With that established, shouldn’t the diesel conversions be doing a brisk business, especially since Continental recently raised the TBR on its CD line of engines to 2100 hours? Yes, but that’s not what’s happening. Conversions remain a lukewarm, low-volume market, despite demonstrated data that they deliver about 15 percent lower operating costs against avgas engines.

When I asked people involved with the conversions why this is so, the answer I heard consistently was that avgas is cheap. It is? At the moment, the average national price of avgas in the U.S. is $4.68, more than twice the average cost of autogas. Have you noticed? Do you care?

Irrespective of why diesels aren’t gaining more ground, I’m not so sure owners and pilots care that much about gas prices, with the exception of flight schools that use a lot of it. You can answer that for yourself in this week’s poll, but the overarching question is, do you consider avgas cheap? My answer is hell no, I don’t consider it cheap. But I do consider autogas to be cheap and, in fact, it is. In inflation-adjusted current dollars, the price of regular autogas costs about what it did in 1972 and is cheaper than at any time during the 1950s or earlier. The lowest adjusted rate occurred in 1998, at $1.48.

With gas so cheap, are you driving more? Personally, I’m not, because I’m not sensitive to autogas prices. Nationally, we are driving more, by about 2 percent, according to the Federal Highway Administration, confirming what you’d expect from standard supply and demand theory.

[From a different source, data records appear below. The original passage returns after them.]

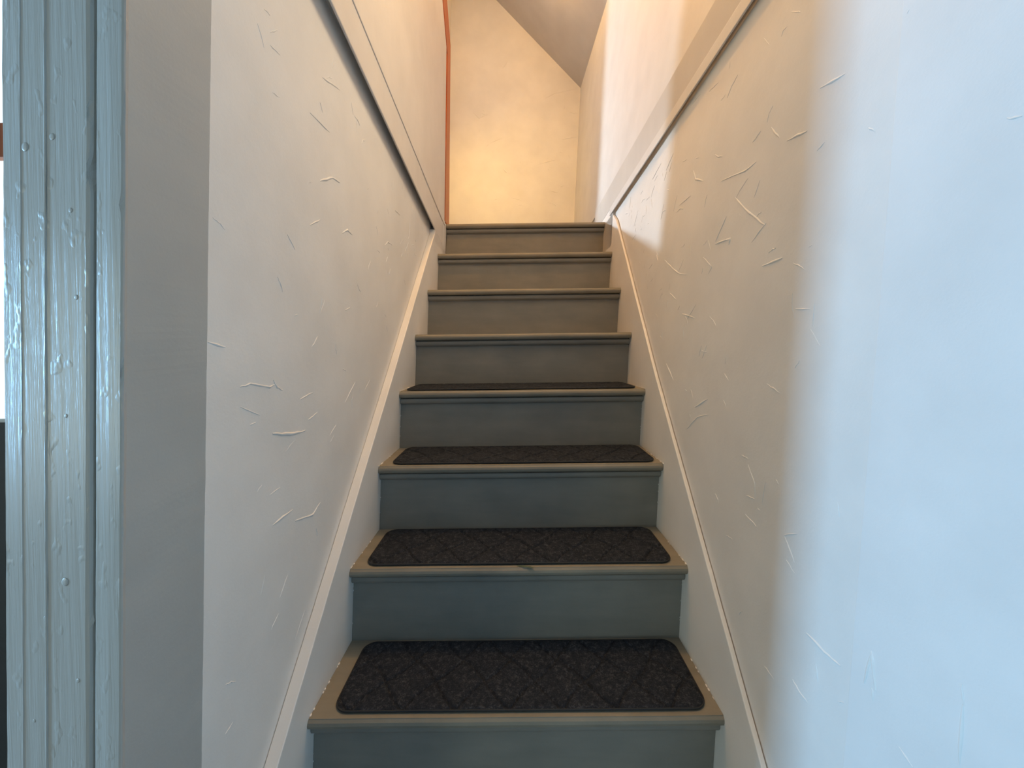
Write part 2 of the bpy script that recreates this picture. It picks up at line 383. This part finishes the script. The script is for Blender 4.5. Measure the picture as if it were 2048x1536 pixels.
# jamb: its face towards the stairs is the smooth strip left of the plaster, its front edge the rounded strip beside the casing
wavy_strip(bm, [(-0.560, 0.4275), (-0.4800, 0.4275), (-0.4775, 0.4215), (-0.4745, 0.4190), (-0.4600, 0.4180), (-0.4490, 0.4182), (-0.4472, 0.4188), (-0.4463, 0.4200), (-0.4460, 0.4225), (-0.4460, YJ1 + 0.0002), (-0.560, YJ1 + 0.0002)],
           ZF, 0.80, 260, 0.0006, 2.0, nicks=[(5, 0.155, 0.006, -0.002), (6, 0.155, 0.006, -0.003), (6, -0.02, 0.009, -0.003)])
jamb = struct('door_1', bm, M_JAMB, smooth=False)
jamb.data.materials.append(M_CASE)
for p in jamb.data.polygons:
    c = p.center + jamb.location
    if c.y < 0.4225: p.material_index = 1
bm = bmesh.new()
wavy_strip(bm, [(-0.5750, 0.445), (-0.5750, 0.4225), (-0.5735, 0.4205), (-0.5560, 0.4200), (-0.5553, 0.4193), (-0.5544, 0.4192), (-0.5536, 0.4199), (-0.5315, 0.4199), (-0.5307, 0.4199), (-0.5299, 0.4190), (-0.5290, 0.4187), (-0.5282, 0.4190), (-0.5276, 0.4199), (-0.5262, 0.4200), (-0.4870, 0.4200), (-0.4838, 0.4210), (-0.4820, 0.4230), (-0.4815, 0.4300), (-0.4815, 0.445)],
           ZF, 0.80, 300, 0.0009, 9.0, nicks=[(15, 0.19, 0.012, -0.004), (16, 0.19, 0.012, -0.004), (15, 0.25, 0.008, -0.003), (16, -0.50, 0.02, -0.004), (15, -0.52, 0.02, -0.003), (16, -0.29, 0.005, 0.002)])
link('door_casing', bm, M_CASE, parent=jamb)
bm = bmesh.new()
random.seed(4)
for (x, z, r) in [(-0.503, 0.150, 0.0022), (-0.497, 0.06, 0.0022), (-0.509, -0.245, 0.0040), (-0.495, -0.355, 0.002), (-0.53, -0.285, 0.0026), (-0.522, 0.225, 0.003), (-0.55, 0.215, 0.004), (-0.508, -0.065, 0.0018), (-0.543, -0.40, 0.0018)]:
    t = bmesh.ops.create_uvsphere(bm, u_segments=10, v_segments=6, radius=r)['verts']
    for v in t: v.co = Vector((v.co.x + x, v.co.y * 0.22 + 0.4199, v.co.z * 1.2 + z))
o = link('paint_blobs', bm, M_CASE, parent=jamb, smooth=True); o['kind'] = 'stuff'

# ------------------------------------------------------------------ ledge boards at upper floor level
def ledge(name, x_face, x_back, zb, zt, y0, y1, m, bead=None, n=24, end_rake=0.0):
    bm = bmesh.new()
    poly_b = [(y0 + (y1 - y0) * i / n, 0) for i in range(n + 1)]
    poly = [(y, zb(y)) for y, _ in poly_b]
    topn = [(y + (end_rake if i == n else 0), zt(y)) for i, (y, _) in enumerate(poly_b)]
    add_prism(bm, poly + topn[::-1], 'x', x_face, x_back)
    return struct(name, bm, m, bevel=0.0025)
ledge('trim_1', -0.4205, -0.4260, lambda y: 0.682 - 0.120 * (y - 0.8), lambda y: 0.772 - 0.103 * (y - 0.8), YJ1, 2.06, M_UPPER)
ledge('trim_2', -0.4185, -0.4300, lambda y: 0.7745 - 0.103 * (y - 0.8), lambda y: 0.797 - 0.102 * (y - 0.8), YJ1, 2.10, M_UPPER)
bm = bmesh.new()                     # the right-hand board leans out at its top edge, tilted to shade its face
yy = [YJ1 + (2.42 - YJ1) * i / 24 for i in range(25)]
R = []
for y in yy:
    b, t = 0.740 - 0.036 * (y - 0.8), 0.838 - 0.022 * (y - 1.0)
    R.append([bm.verts.new(p) for p in ((0.4200, y, b), (0.4145, y, t), (0.4300, y, t), (0.4300, y, b))])
for a, b in zip(R[:-1], R[1:]):
    for k in range(4): bm.faces.new((a[k], a[(k + 1) % 4], b[(k + 1) % 4], b[k]))
bm.faces.new(R[0]); bm.faces.new(R[-1][::-1])
struct('trim_3', bm, M_BOARD, bevel=0.0015)
ledge('trim_4', 0.4150, 0.4200, lambda y: 0.701 - 0.036 * (y - 0.8), lambda y: 0.7385 - 0.036 * (y - 0.8), YJ1, 2.03, M_UPPER)

# wooden door trim at the end of the left upper wall
bm = bmesh.new()
path = [(2.105, ZU + 0.004), (2.010, 1.445), (1.36, 1.99)]
path2 = [(2.235, ZU + 0.004), (2.085, 1.535), (1.44, 2.09)]
add_prism(bm, path + path2[::-1], 'x', XLU - 0.13, XLU + 0.002)
struct('door_2', bm, M_WOOD, bevel=0.004)

# ------------------------------------------------------------------ the staircase
stair = empty('staircase', (0, 1.45, ZF), 'steep grey painted wooden staircase between two plastered walls', 'staircase')
def nosing_profile(yf, yb, zt, th):
    p = [(yb, zt), (yf + 0.006, zt)]
    for k in range(1, 6):
        a = math.pi / 2 + math.pi * k / 6
        p.append((yf + 0.011 + 0.011 * math.cos(a), zt - 0.011 + 0.011 * math.sin(a) - (th - 0.022) * k / 6))
    p += [(yf + 0.008, zt - th), (yb, zt - th)]
    return p
def wob(bm, amp, seed):
    for v in bm.verts:
        v.co.z += amp * noise.noise(Vector((v.co.x * 4 + seed, v.co.y * 3, seed * 1.7)))
        v.co.y += amp * noise.noise(Vector((v.co.x * 5 + seed, 7.7, seed * 2.1)))
def sweep(prof, x0, x1, n, amp, seed):
    bm = bmesh.new()
    R = []
    for i in range(n + 1):
        x = x0 + (x1 - x0) * i / n
        R.append([bm.verts.new((x, p[0], p[1])) for p in prof])
    m = len(prof)
    for a, b in zip(R[:-1], R[1:]):
        for k in range(m):
            j = (k + 1) % m
            bm.faces.new((a[k], a[j], b[j], b[k]))
    bm.faces.new(R[0]); bm.faces.new(R[-1][::-1])
    wob(bm, amp, seed)
    return bm
for n in range(-1, 9):
    y = Y1 + (n - 1) * RUN; z = Z1 + (n - 1) * RISE
    last = n == 8
    yb = y + (0.07 if last else DEP + 0.012)
    sh = 0.003
    link('tread', sweep(nosing_profile(y, yb, z, 0.023), -HW + 0.0005, HW - 0.0005, 40, 0.0008, n * 5.3), M_TREAD, parent=stair, smooth=False)
    # riser under this tread, leaning in a little at the foot
    ytop, ybot = y + 0.030, y - RUN + DEP
    zb = z - RISE
    link('riser', sweep([(ytop, z - 0.023), (ybot, zb - 0.002), (ybot + 0.016, zb - 0.002), (ytop + 0.016, z - 0.023)], -HW + 0.0005, HW - 0.0005, 24, 0.001, n * 3.7 + 1), M_STAIR, parent=stair)
    # cove moulding under the nosing
    prof = [(ytop + 0.004, z - 0.0268), (ytop - 0.0150, z - 0.0268), (ytop - 0.0162, z - 0.0280), (ytop - 0.0162, z - 0.0340)]
    for k in range(1, 6):
        a = k / 6 * math.pi / 2
        prof.append((ytop - 0.0162 + 0.0120 * (1 - math.cos(a)), z - 0.0340 - 0.0120 * math.sin(a)))
    prof += [(ytop - 0.0035, z - 0.0475), (ytop + 0.004, z - 0.0475)]
    link('cove_molding', sweep(prof, -HW + 0.001, HW - 0.001, 24, 0.0008, n * 2.9 + 2), M_STAIR, parent=stair)

def stringer(x_in, x_out, topline, y_end, z_end):
    bm = bmesh.new()
    rnd = random.Random(7 if x_in < 0 else 8)
    up = []
    for (a, b) in zip(topline[:-1], topline[1:]):
        for k in range(14):
            t = k / 14
            up.append((a[0] + (b[0] - a[0]) * t, a[1] + (b[1] - a[1]) * t + rnd.uniform(-0.0008, 0.0008)))
    up.append(topline[-1])
    dn = [(y_end, z_end), (y_end, ZU - 0.30), (0.80, ZF), (0.50, ZF)]
    add_prism(bm, up + dn, 'x', x_in, x_out)
    return link('stringer', bm, M_TRIMW, parent=stair, bevel=0.002, label='white painted stringer board')
stringer(-HW, XL + 0.0006, [(0.534, -0.880), (0.674, -0.733), (1.004, -0.381), (1.307, -0.065), (1.880, 0.552)], 2.15, 0.552 - 0.03)
stringer(HW, XR - 0.0022, [(0.535, -0.856), (0.661, -0.726), (0.992, -0.385), (1.281, -0.090), (1.910, 0.600), (1.99, 0.656)], 2.15, 0.654)
# end blocks joining the stringers and the ledge boards at the landing
for sx, name in ((-1, 'trim_5'), (1, 'trim_6')):
    bm = bmesh.new()
    if sx < 0: add_prism(bm, [(1.86, 0.50), (2.16, 0.50), (2.16, ZU + 0.001), (2.05, ZU - 0.012), (1.865, 0.553)], 'x', -HW, -0.53)
    else: add_prism(bm, [(1.98, 0.50), (2.16, 0.50), (2.43, ZU), (2.43, 0.79), (1.98, 0.80), (1.98, 0.62)], 'x', HW, 0.50)
    struct(name, bm, M_TRIMW)
# green scuff on the nosing of the second visible tread
bm = bmesh.new()
y2, z2 = Y1 + RUN, Z1 + RISE
R = []
for i in range(13):
    t = i / 12; x = -0.005 + 0.045 * t
    w = 0.004 * math.sin(math.pi * t) ** 0.5 * (0.7 + 0.5 * noise.noise(Vector((t * 6, 1, 2)))) + 0.0004
    R.append([bm.verts.new((x, y2 + 0.012 - 0.010 * t + w, z2 + 0.0012)), bm.verts.new((x, y2 + 0.012 - 0.010 * t - w, z2 + 0.0010))])
for a, b in zip(R[:-1], R[1:]): bm.faces.new((a[0], a[1], b[1], b[0]))
link('scuff', bm, M_PATCH, parent=stair, label='green paint scuff')

# paint chips along the stringer joints
bm = bmesh.new(); rnd = random.Random(11)
for n in (1, 2, 3, 4):
    y = Y1 + (n - 1) * RUN; z = Z1 + (n - 1) * RISE
    for sx in (-1, 1):
        for _ in range(9):
            yy = y + rnd.uniform(0.0, 0.15); r = rnd.uniform(0.0008, 0.0022)
            t = bmesh.ops.create_icosphere(bm, subdivisions=1, radius=r)['verts']
            for v in t: v.co = Vector((v.co.x + sx * (HW - 0.001), v.co.y * 2.2 + yy, v.co.z + z + 0.0005))
        for _ in range(5):
            zz = z - rnd.uniform(0.03, 0.16); r = rnd.uniform(0.0006, 0.0014)
            t = bmesh.ops.create_icosphere(bm, subdivisions=1, radius=r)['verts']
            for v in t: v.co = Vector((v.co.x + sx * (HW - 0.0008), v.co.y + y + 0.029, v.co.z * 2 + zz))
o = link('paint_chips', bm, M_TRIMW, parent=stair); o['kind'] = 'stuff'

# ------------------------------------------------------------------ the stair mats
def make_mat(x0, x1, y0, y1, z, label, seed):
    root = empty('stair_mat', ((x0 + x1) / 2, (y0 + y1) / 2, z), label, 'mat', 'charcoal mats on the treads')
    r, H = 0.030, 0.0062
    NX, NY = 330, 84
    w, d = x1 - x0, y1 - y0
    PX = w / 7.0
    bm = bmesh.new()
    grid = []
    def inset(t):                                    # how far the outline comes in at depth t from an end
        return 0 if t >= r else r - math.sqrt(max(0, r * r - (r - t) ** 2))
    for j in range(NY + 1):
        yy = d * j / NY
        ins = inset(min(yy, d - yy))
        row = []
        for i in range(NX + 1):
            xx = ins + (w - 2 * ins) * i / NX
            u = xx / PX; v = yy / d + 0.035 * math.sin(2 * math.pi * xx / PX + 1)
            # lattice of grooves
            a = (u + v * 1.45 + 0.2) % 1.0; b = (u - v * 1.45 + 0.2) % 1.0
            da = abs(a - 0.5) * PX * 0.80; db = abs(b - 0.5) * PX * 0.80
            g = max(math.exp(-(da / 0.0031) ** 4), math.exp(-(db / 0.0031) ** 4))
            e = min(xx - ins, w - ins - xx, yy, d - yy)
            h = H - 0.0053 * g - 0.003 * math.exp(-(e / 0.003)) + 0.0006 * noise.noise(Vector((xx * 300, yy * 300, seed)))
            row.append(bm.verts.new((x0 + xx, y0 + yy, z + max(h, 0.0008))))
        grid.append(row)
    for j in range(NY):
        for i in range(NX):
            bm.faces.new((grid[j][i], grid[j][i + 1], grid[j + 1][i + 1], grid[j + 1][i]))
    # skirt down to the tread
    loop = [grid[0][i] for i in range(NX + 1)] + [grid[j][NX] for j in range(1, NY + 1)] + [grid[NY][i] for i in range(NX - 1, -1, -1)] + [grid[j][0] for j in range(NY - 1, 0, -1)]
    base = [bm.verts.new((v.co.x, v.co.y, z + 0.0004)) for v in loop]
    n = len(loop)
    for i in range(n):
        j = (i + 1) % n
        bm.faces.new((loop[i], base[i], base[j], loop[j]))
    link('pile', bm, M_MAT, parent=root, smooth=True)
    bm = bmesh.new()                                 # bound edge: a thin roll around the outline
    out = []
    cs = [(x1 - r, y1 - r, 0), (x0 + r, y1 - r, 90), (x0 + r, y0 + r, 180), (x1 - r, y0 + r, 270)]
    for cx, cy, a0 in cs:
        for k in range(9):
            a = math.radians(a0 + k * 90 / 8); out.append((cx + r * math.cos(a), cy + r * math.sin(a), math.cos(a), math.sin(a)))
    rings = []
    for (px, py, nx, ny) in out:
        rings.append([bm.verts.new((px + nx * q * 0.0017, py + ny * q * 0.0017, z + 0.0024 + 0.0021 * hh)) for q, hh in ((1, 0), (0.7, 0.75), (-0.2, 1), (-1, 0), (-0.2, -0.95), (0.7, -0.75))])
    n = len(rings)
    for i in range(n):
        a, b = rings[i], rings[(i + 1) % n]
        for k in range(6): bm.faces.new((a[k], a[(k + 1) % 6], b[(k + 1) % 6], b[k]))
    link('edge_binding', bm, M_BIND, parent=root, smooth=True)
    return root
ML = ['charcoal diamond-patterned stair mat on the lowest visible tread, seen largest',
      'charcoal diamond-patterned stair mat on the second visible tread from the bottom, behind a green scuff',
      'charcoal diamond-patterned stair mat on the third visible tread from the bottom',
      'charcoal stair mat on the fourth visible tread, seen only as a thin edge']
MX = [(-0.378, 0.397), (-0.388, 0.390), (-0.388, 0.404), (-0.404, 0.396)]
for k in range(4):
    yf = Y1 + k * RUN
    make_mat(MX[k][0], MX[k][1], yf + 0.017, yf + 0.211, Z1 + k * RISE + 0.0020, ML[k], k * 3.3)
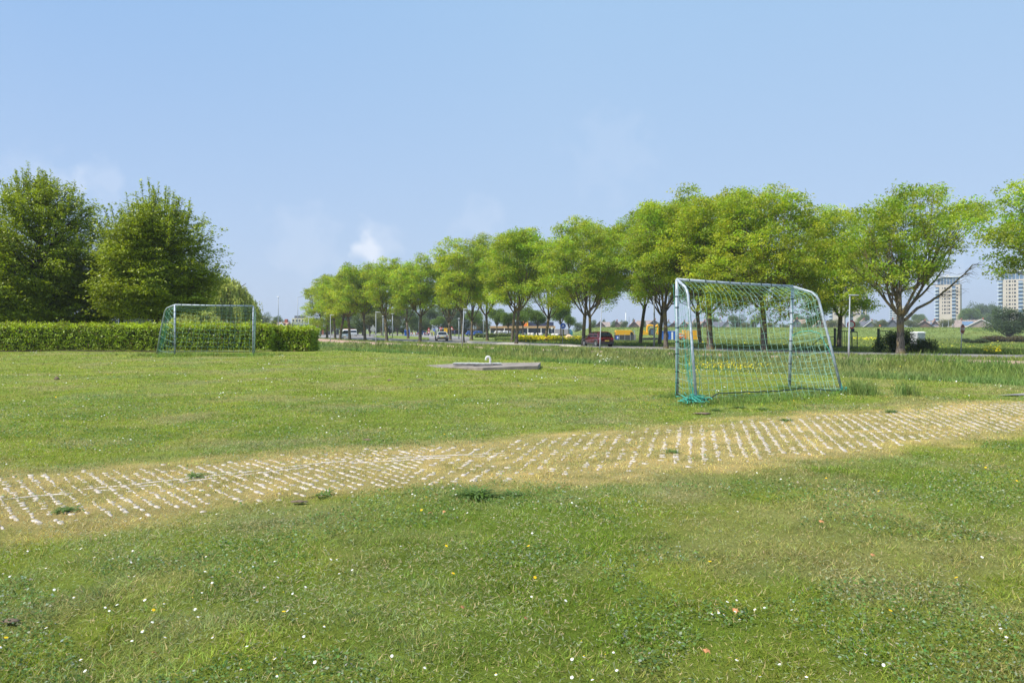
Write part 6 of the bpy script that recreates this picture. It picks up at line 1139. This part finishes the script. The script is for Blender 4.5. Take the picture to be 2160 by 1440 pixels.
# road workers at the junction
def person(px, Y, lab, coat, rz=0):
    t_ = thing('person', lab, 'person', (PX(px, Y), Y, -.75), rz, 'road workers'); me = bpy.data.meshes.new('body'); V = [(0, 0, .95), (0, 0, 1.2), (0, 0, 1.45), (0, 0, 1.55), (0, -.01, 1.68), (-.1, 0, .9), (-.12, 0, .48), (-.13, .02, .06), (.1, 0, .9), (.13, -.05, .48), (.14, 0, .06), (-.2, 0, 1.42), (-.26, 0, 1.15), (-.22, -.15, .95), (.2, 0, 1.42), (.27, 0, 1.15), (.24, -.12, .95), (-.13, -.13, .04), (.14, -.15, .04)]
    E_ = [(0, 1), (1, 2), (2, 3), (3, 4), (0, 5), (5, 6), (6, 7), (0, 8), (8, 9), (9, 10), (2, 11), (11, 12), (12, 13), (2, 14), (14, 15), (15, 16), (7, 17), (10, 18)]; me.from_pydata(V, E_, []); me.materials.append(MATS[coat]); o = link_mesh('body', me, t_)
    sk = o.modifiers.new('skin', 'SKIN'); R_ = [.15, .16, .15, .06, .1, .1, .075, .055, .1, .075, .055, .07, .05, .035, .07, .05, .035, .04, .04]
    for v_, r in zip(me.skin_vertices[0].data, R_): v_.radius = (r, r * .85)
    me.skin_vertices[0].data[0].use_root = True; o.modifiers.new('sub', 'SUBSURF').levels = 1
    mb = MB(); mb.disc((0, 0, 1.74), .115, 10, 'hivis' if coat == 'hivis' else 'cloth', (0, 0, 1), .08); mb.build('helmet', t_)
person(919, 190, 'road worker in dark clothes left of the silver car', 'cloth'); person(913.5, 192, 'road worker in yellow beside the blue round sign', 'hivis'); person(959, 180, 'person in dark clothes behind the trunks right of the silver car', 'cloth')
# soft distant air: one closed box of thin even haze round the whole place
mh = bpy.data.materials.new('haze'); mh.use_nodes = True; th_ = mh.node_tree; th_.nodes.clear(); oh = th_.nodes.new('ShaderNodeOutputMaterial'); pv = th_.nodes.new('ShaderNodeVolumePrincipled')
pv.inputs['Density'].default_value = .0003; pv.inputs['Color'].default_value = (.86, .92, 1, 1); pv.inputs['Anisotropy'].default_value = .2; th_.links.new(pv.outputs[0], oh.inputs['Volume']); MATS['haze'] = mh
mb = MB(); mb.box((0, 400, 34), (5200, 2600, 72), 'haze'); setp(mb.build('haze'), 'thin pale summer haze', 'haze', kind='stuff')
print('done')
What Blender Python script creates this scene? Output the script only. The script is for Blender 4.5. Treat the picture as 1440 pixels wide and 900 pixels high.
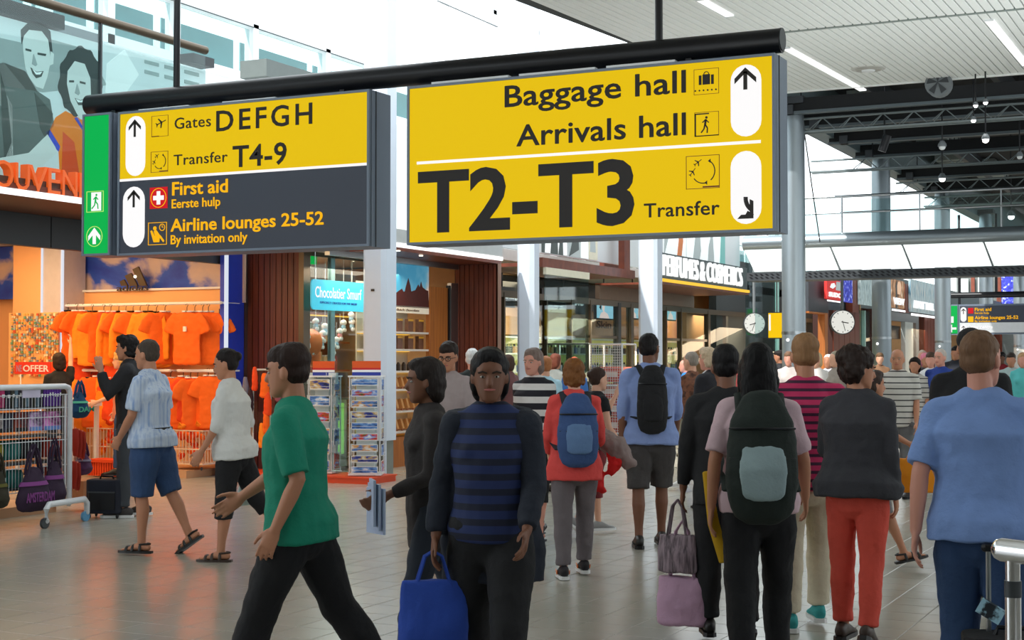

What about flying? With avgas so “cheap,” are you flying more? Do you care? I can find good data for avgas prices going back to the early 1980s, when it cost about $1.20. Adjusted for 2016 dollars, that’s about $2.60. The current U.S. national average is $4.68, according to airnav.com. So as with everything else in aviation, avgas prices have far outstripped inflation. Sometimes it makes me feel so special I could just weep.

But then I realized something. For much of the last decade, avgas has been in the high $5 range and $6 wasn’t unusual. Now it’s below that and has been for a while. Perhaps a certain psychological sense of “cheap” took time to seep in. If that’s so, wouldn’t we see increasing flight activity? Yes, maybe. But such that data is available to tell this story, it’s mixed. At AirVenture in July, the number of fly-in show planes, homebuilts, vintage and warbird airplanes all increased substantially over the previous year, despite worse weather. Whether a fluke or not, the numbers were as much as 11 percent higher. Fuel prices may or may not have been a factor. That these numbers didn’t decline serves as a victory of sorts, whatever the reason.

I’d like to correlate this with increasing fuel sales, but the data is murky at best. According to the Energy Information Administration, avgas sales plummeted sharply (after an equally sharp rise) in 2013, leveled off in 2014 and showed only slight decline in 2015. But a decline doesn’t support higher activity, unless piston airplanes have suddenly become more efficient, which we know they haven’t, Cirrus lean-of-peak notwithstanding. It’s possible that fuel sales have ticked up for 2016, but I’m not holding my breath that the data will confirm this. The data itself is iffy. There appears to be consolidation or retraction going on in the avgas refining business and for reasons related to proprietary considerations, avgas data is being withheld.

One anecdotal story: When I was interviewing sources for this, one owner told me he had flown his Cessna to AirVenture and back with a side trip out west. When I observed that the gas bill must have been substantial, he said something interesting. “You know, I really don’t want to know what the gas cost. I’m at a point in my life where I just wanted to make the trip, so I did.”

Because I’m an inveterate, dues-paying POW of the general aviation industry, I’m just self-delusional enough to weave that observation into a trend: pent-up demand! But seriously, if one guy feels that, others might too and it could account for increased flight activity. If the EIA gets it data collection together, we’ll know more.

Ample crude oil and refined product in the autogas markets appear to be tamping down prices and that’s likely to remain the trend for a while. Avgas has its own pricing psychology, but it’s sometimes linked—with an add-on margin—to the price of premium autogas. Its price is not strongly linked to the cost of production and thus crude oil prices.

Unknown is how the downward tend in fuel prices, however modest it has proven to be, will sustain itself when the replacement for 100LL surfaces two years from now. I was once confident that a market-competitive replacement would just naturally emerge because there’s money to be made in selling 250 million gallons of fuel a year. But with possible erosion underway in the avgas refinery business, I’m less confident of that now. It doesn’t help that the FAA’s cumbersome PAFI process is utterly opaque to progress. That may be the break diesel needs to become more attractive because one thing is certain: The world is swimming in Jet A.